- DATASET EXTRACT
'''

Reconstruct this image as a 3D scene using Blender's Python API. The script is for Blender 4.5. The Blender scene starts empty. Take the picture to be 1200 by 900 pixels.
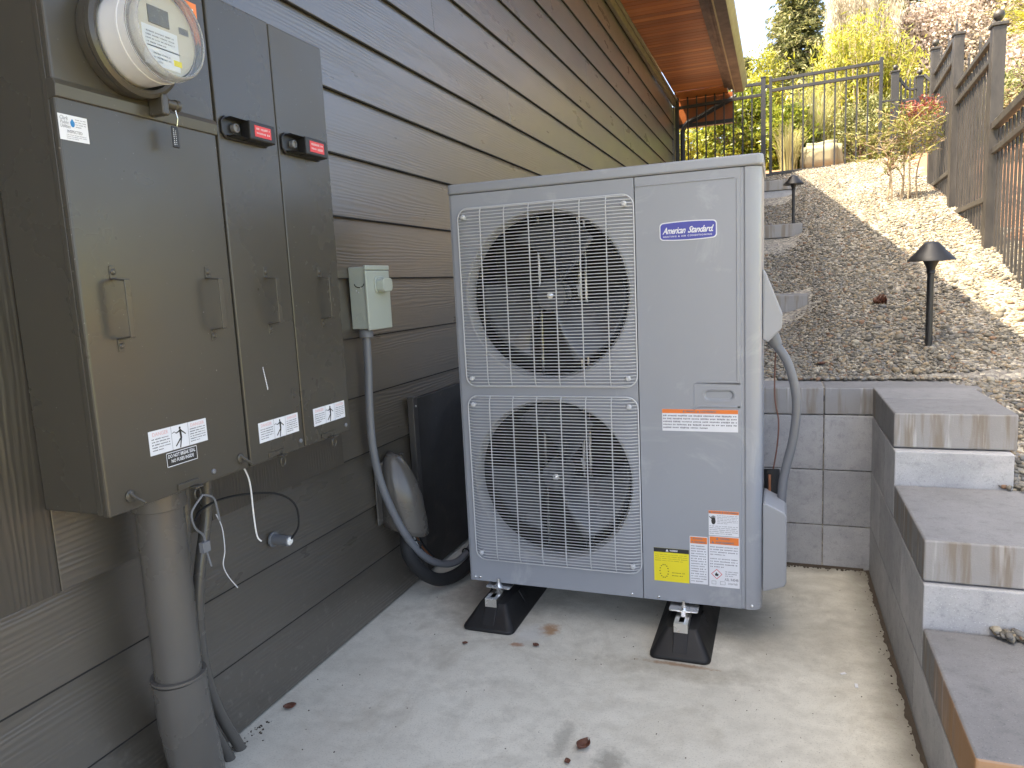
import bpy, bmesh, math, random
import numpy as np
from mathutils import Vector, Matrix
S = bpy.context.scene
COL = S.collection
random.seed(7); rng = np.random.default_rng(7)
R = math.radians

# ---------------------------------------------------------------- camera
cam_d = bpy.data.cameras.new('camera'); cam = bpy.data.objects.new('camera', cam_d); COL.objects.link(cam)
A = ((0.9361331, 0.0034993, -0.3516283), (0.3484035, -0.1447043, 0.9261078), (-0.0476415, -0.9894688, -0.1366817))
M = Matrix(((A[0][0], -A[0][1], -A[0][2], 0), (A[1][0], -A[1][1], -A[1][2], 0), (A[2][0], -A[2][1], -A[2][2], 1.12), (0, 0, 0, 1)))
cam.matrix_world = M
cam_d.sensor_width = 36; cam_d.lens = 832 * 36 / 1200; cam_d.clip_start = 0.02; cam_d.clip_end = 2000
S.camera = cam
# ---------------------------------------------------------------- light
SUNV = Vector((0.482, 0.30, -1.0)).normalized()
el = math.asin(-SUNV.z); az = math.atan2(-SUNV.x, -SUNV.y)
W = bpy.data.worlds.new('World'); S.world = W; W.use_nodes = True
nt = W.node_tree; sky = nt.nodes.new('ShaderNodeTexSky'); sky.sky_type = 'NISHITA'; sky.sun_disc = False
sky.sun_elevation = el; sky.sun_rotation = az; sky.air_density = 0.25; sky.dust_density = 2.6; sky.ozone_density = 1.0
bg = nt.nodes['Background']; bg.inputs['Strength'].default_value = 0.15
tint = nt.nodes.new('ShaderNodeMix'); tint.data_type = 'RGBA'; tint.blend_type = 'MULTIPLY'; tint.inputs[0].default_value = 1.0
tint.inputs[7].default_value = (1.02, 0.985, 0.83, 1)   # white balance of the whole sky, the same in every direction
nt.links.new(sky.outputs[0], tint.inputs[6]); nt.links.new(tint.outputs[2], bg.inputs['Color'])
sd = bpy.data.lights.new('sun', 'SUN'); sd.energy = 2.0; sd.angle = R(0.5); sd.color = (1, 0.84, 0.60)
so = bpy.data.objects.new('sun', sd); COL.objects.link(so); so.location = (-5, 8, 12)
so.rotation_euler = SUNV.to_track_quat('-Z', 'Y').to_euler()
S.view_settings.view_transform = 'Standard'; S.view_settings.look = 'None'; S.view_settings.gamma = 1
S.view_settings.exposure = 3.45

# ---------------------------------------------------------------- helpers
def lin(c):
    return tuple(((v / 255) / 12.92 if v <= 10 else ((v / 255 + .055) / 1.055) ** 2.4) for v in c)

class N:
    def __init__(s, name):
        m = bpy.data.materials.new(name); m.use_nodes = True; s.m = m; s.t = m.node_tree; s.b = s.t.nodes['Principled BSDF']
    def n(s, t, **k):
        x = s.t.nodes.new(t)
        for a, v in k.items():
            if a.startswith('i_'):
                x.inputs[a[2:].replace('_', ' ')].default_value = v
            else: setattr(x, a, v)
        return x
    def l(s, a, b): s.t.links.new(a, b)
    def coord(s, scale=(1, 1, 1), rot=(0, 0, 0), out='Object', loc=(0, 0, 0)):
        tc = s.n('ShaderNodeTexCoord'); mp = s.n('ShaderNodeMapping')
        mp.inputs['Scale'].default_value = scale; mp.inputs['Rotation'].default_value = rot; mp.inputs['Location'].default_value = loc
        s.l(tc.outputs[out], mp.inputs[0]); return mp.outputs[0]
    def world(s, scale=(1, 1, 1)):
        g = s.n('ShaderNodeNewGeometry'); mp = s.n('ShaderNodeMapping'); mp.inputs['Scale'].default_value = scale
        s.l(g.outputs['Position'], mp.inputs[0]); return mp.outputs[0]
    def noise(s, v, scale=5, det=4, rough=.5, dist=0):
        x = s.n('ShaderNodeTexNoise'); x.inputs['Scale'].default_value = scale; x.inputs['Detail'].default_value = det
        x.inputs['Roughness'].default_value = rough; x.inputs['Distortion'].default_value = dist
        s.l(v, x.inputs['Vector']); return x.outputs['Fac']
    def ramp(s, f, stops, interp='LINEAR'):
        x = s.n('ShaderNodeValToRGB'); x.color_ramp.interpolation = interp; e = x.color_ramp.elements
        while len(e) < len(stops): e.new(0.5)
        for i, (p, c) in enumerate(stops):
            e[i].position = p; e[i].color = (c[0], c[1], c[2], 1) if hasattr(c, '__len__') else (c, c, c, 1)
        s.l(f, x.inputs[0]); return x.outputs[0]
    def mix(s, a, b, f, mode='MIX'):
        x = s.n('ShaderNodeMix', data_type='RGBA', blend_type=mode)
        for val, idx in ((f, 0), (a, 6), (b, 7)):
            if hasattr(val, 'links') or isinstance(val, bpy.types.NodeSocket): s.l(val, x.inputs[idx])
            elif idx == 0: x.inputs[0].default_value = val
            else: x.inputs[idx].default_value = (*val[:3], 1)
        return x.outputs[2]
    def math(s, op, a, b=0.0):
        x = s.n('ShaderNodeMath', operation=op)
        for i, v in enumerate((a, b)):
            if isinstance(v, bpy.types.NodeSocket): s.l(v, x.inputs[i])
            else: x.inputs[i].default_value = v
        return x.outputs[0]
    def bump(s, h, strength=.3, dist=.002, prev=None):
        x = s.n('ShaderNodeBump'); x.inputs['Strength'].default_value = strength; x.inputs['Distance'].default_value = dist
        s.l(h, x.inputs['Height'])
        if prev is not None: s.l(prev, x.inputs['Normal'])
        return x.outputs[0]
    def set(s, col=None, rough=None, metal=None, normal=None, **k):
        for nm, v in (('Base Color', col), ('Roughness', rough), ('Metallic', metal), ('Normal', normal)):
            if v is None: continue
            if isinstance(v, bpy.types.NodeSocket): s.l(v, s.b.inputs[nm])
            elif nm == 'Base Color': s.b.inputs[nm].default_value = (*v[:3], 1)
            else: s.b.inputs[nm].default_value = v
        for a, v in k.items(): s.b.inputs[a.replace('_', ' ')].default_value = v
        return s.m

def paint(name, col, rough=.45, var=.12, bump=.06, metal=0, scale=9, speck=None, dust=None):
    n = N(name); v = n.world()
    a = n.noise(v, scale, 5, .6); b = n.noise(v, scale * 40, 3, .6)
    c = n.mix(tuple(x * (1 - var) for x in col), tuple(min(1, x * (1 + var)) for x in col), a)
    if dust:
        f = n.ramp(n.noise(v, 4.5, 9, .68, 1.2), [(.56, 0), (.72, dust[1])])
        c = n.mix(c, dust[0], f)
    if speck:
        f = n.ramp(n.noise(v, 160, 2, .5), [(.74, 0), (.78, 1)])
        c = n.mix(c, speck, f)
    rg = n.ramp(a, [(.3, max(0, rough - .07)), (.7, rough + .1)])
    return n.set(c, rg, metal, n.bump(b, bump, .001))

def flat(name, col, rough=.6, metal=0, **k):
    n = N(name); v = n.world(); a = n.noise(v, 30, 3)
    c = n.mix(tuple(x * .93 for x in col), tuple(min(1, x * 1.05) for x in col), a)
    return n.set(c, rough, metal, **k)

class MB:
    def __init__(s): s.v = []; s.f = []
    def add(s, vs, fs):
        o = len(s.v); s.v += [tuple(v) for v in vs]; s.f += [tuple(i + o for i in f) for f in fs]; return s
    def box(s, x0, x1, y0, y1, z0, z1):
        vs = [(x, y, z) for x in (x0, x1) for y in (y0, y1) for z in (z0, z1)]
        return s.add(vs, [(0, 1, 3, 2), (4, 6, 7, 5), (0, 4, 5, 1), (2, 3, 7, 6), (0, 2, 6, 4), (1, 5, 7, 3)])
    def prism(s, poly, axis, a0, a1, cap=True):
        # poly of 2d points in the two other axes (cyclic order kept), extruded along axis
        def P(p, a):
            if axis == 0: return (a, p[0], p[1])
            if axis == 1: return (p[0], a, p[1])
            return (p[0], p[1], a)
        n = len(poly); vs = [P(p, a0) for p in poly] + [P(p, a1) for p in poly]
        fs = [(i, (i + 1) % n, (i + 1) % n + n, i + n) for i in range(n)]
        if cap: fs += [tuple(range(n))[::-1], tuple(range(n, 2 * n))]
        return s.add(vs, fs)
    def tube(s, path, r, n=8, cap=True, closed=False):
        P = [Vector(p) for p in path]; m = len(P); rr = r if hasattr(r, '__len__') else [r] * m
        up = None; rings = []
        for i in range(m):
            if closed: t = (P[(i + 1) % m] - P[i - 1])
            else: t = P[min(i + 1, m - 1)] - P[max(i - 1, 0)]
            if t.length < 1e-9: t = Vector((0, 0, 1))
            t.normalize()
            if up is None:
                up = Vector((0, 0, 1)) if abs(t.z) < .9 else Vector((1, 0, 0))
            a = (up - t * up.dot(t))
            if a.length < 1e-6: a = t.orthogonal()
            a.normalize(); b = t.cross(a); up = a
            rings.append([P[i] + (a * math.cos(k * 2 * math.pi / n) + b * math.sin(k * 2 * math.pi / n)) * rr[i] for k in range(n)])
        vs = [v for q in rings for v in q]; fs = []
        for i in range(m if closed else m - 1):
            j = (i + 1) % m
            for k in range(n):
                l = (k + 1) % n; fs.append((i * n + k, i * n + l, j * n + l, j * n + k))
        if cap and not closed: fs += [tuple(range(n))[::-1], tuple((m - 1) * n + k for k in range(n))]
        return s.add(vs, fs)
    def lathe(s, prof, c, axis=2, n=32, cap=True):
        # prof list of (r, h); axis direction
        vs = []; m = len(prof)
        for r, h in prof:
            for k in range(n):
                a = 2 * math.pi * k / n; u, w = r * math.cos(a), r * math.sin(a)
                if axis == 2: vs.append((c[0] + u, c[1] + w, c[2] + h))
                elif axis == 1: vs.append((c[0] + u, c[1] + h, c[2] + w))
                else: vs.append((c[0] + h, c[1] + u, c[2] + w))
        fs = []
        for i in range(m - 1):
            for k in range(n):
                l = (k + 1) % n; fs.append((i * n + k, i * n + l, (i + 1) * n + l, (i + 1) * n + k))
        if cap: fs += [tuple(range(n))[::-1], tuple((m - 1) * n + k for k in range(n))]
        return s.add(vs, fs)
    def build(s, name, mat, parent=None, bevel=0, smooth=False, seg=2, weld=False, front=False):
        me = bpy.data.meshes.new(name); me.from_pydata(s.v, [], s.f)
        bm = bmesh.new(); bm.from_mesh(me)
        if weld: bmesh.ops.remove_doubles(bm, verts=bm.verts, dist=1e-5)
        bmesh.ops.recalc_face_normals(bm, faces=bm.faces)
        if front:
            bm.normal_update()
            for f in bm.faces:
                if f.normal.y > .05 or (abs(f.normal.y) <= .05 and f.normal.x * front < -.5): f.normal_flip()
        bm.to_mesh(me); bm.free()
        me.materials.append(mat)
        o = bpy.data.objects.new(name, me); COL.objects.link(o)
        if parent is not None: o.parent = parent; o.matrix_parent_inverse = INV.get(parent.name, Matrix())
        if smooth:
            me.polygons.foreach_set('use_smooth', [True] * len(me.polygons))
            try: me.set_sharp_from_angle(angle=R(38))
            except Exception: pass
        if bevel:
            b = o.modifiers.new('bevel', 'BEVEL'); b.width = bevel; b.segments = seg; b.limit_method = 'ANGLE'; b.angle_limit = R(35)
        return o
INV = {}
def thing(name, label, cat, loc=(0, 0, 0), group=None):
    o = bpy.data.objects.new(name, None); COL.objects.link(o); o.location = loc; o.empty_display_size = .1
    INV[o.name] = Matrix.Translation(-Vector(loc))
    o['label'] = label; o['category'] = cat
    if group: o['group'] = group
    return o
def tag(o, label, cat, group=None, kind=None):
    o['label'] = label; o['category'] = cat
    if group: o['group'] = group
    if kind: o['kind'] = kind
    return o
def struct(o): o['kind'] = 'structure'; return o
def box(name, mat, parent, x0, x1, y0, y1, z0, z1, bevel=.0015, **k):
    return MB().box(x0, x1, y0, y1, z0, z1).build(name, mat, parent, bevel, **k)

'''

- GOAL
Begin at the first line of the data above and repeat each line exactly, stopping after the line containing "R = math.radians". Omit the pictures.

- TASK RESPONSE
Reconstruct this image as a 3D scene using Blender's Python API. The script is for Blender 4.5. The Blender scene starts empty. Take the picture to be 1200 by 900 pixels.
import bpy, bmesh, math, random
import numpy as np
from mathutils import Vector, Matrix
S = bpy.context.scene
COL = S.collection
random.seed(7); rng = np.random.default_rng(7)
R = math.radians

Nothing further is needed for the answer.